Another resident thanked Council for the decision saying it will take some getting used to, but residents are delighted over the reduction in thru-traffic. She did point out that there has been vehicle speeding around the Lakeview-Edgewood circle, despite two deep pavement dips within the oval.
“There are things we can do to calm down traffic,” McDuffie stated. “We have talked about making the circle one-way, going counter-clockwise, making the inner portion for pedestrian-foot traffic and the other part of the roadway for vehicles. When you narrow that width down you actually slow traffic down; people go faster on streets where there is no center-line.”
McDuffie also warned that making improvements to the circle would mean taking it off the town’s Powell Bill map. The Powell Bill provides funds raised from gas tax to municipalities for resurfacing of streets within its corporate limits, but may also be used for maintaining, repairing, constructing, reconstructing or widening of any street or public thoroughfare. The Town Manager said Ahoskie receives about $150,000 annually in Powell Bill funds.
“We’d also have to do that if we’re going to close the gate on Evans Street at night,” McDuffie stated. “We can’t claim gas-tax money off those streets if we’re going to either close them or not have two-way traffic.”
The mayor then asked for a motion to remove the Lakeview-Edgewood Circle and Evans Street off Ahoskie’s Powell Bill map.

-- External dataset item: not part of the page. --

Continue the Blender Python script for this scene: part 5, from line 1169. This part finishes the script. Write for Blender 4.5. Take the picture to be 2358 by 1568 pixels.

The motion was made by Stackhouse and seconded by Bradley and it passed unanimously.
“With the closing of Camlin we’re finally delivering to the residents of that area what they were promised years ago; that Evans Street would be the park’s main entrance,” said McDuffie.
The Town Manager was later asked about another complaint received at the News-Herald: the closed bathroom facilities located near the Amphitheater due to a lack of running water.
“There was a problem with those facilities during the first week of April,” McDuffie noted. “That has since been corrected and fixed by Town Maintenance, and we apologize to those who were inconvenienced for the time they were not useable.”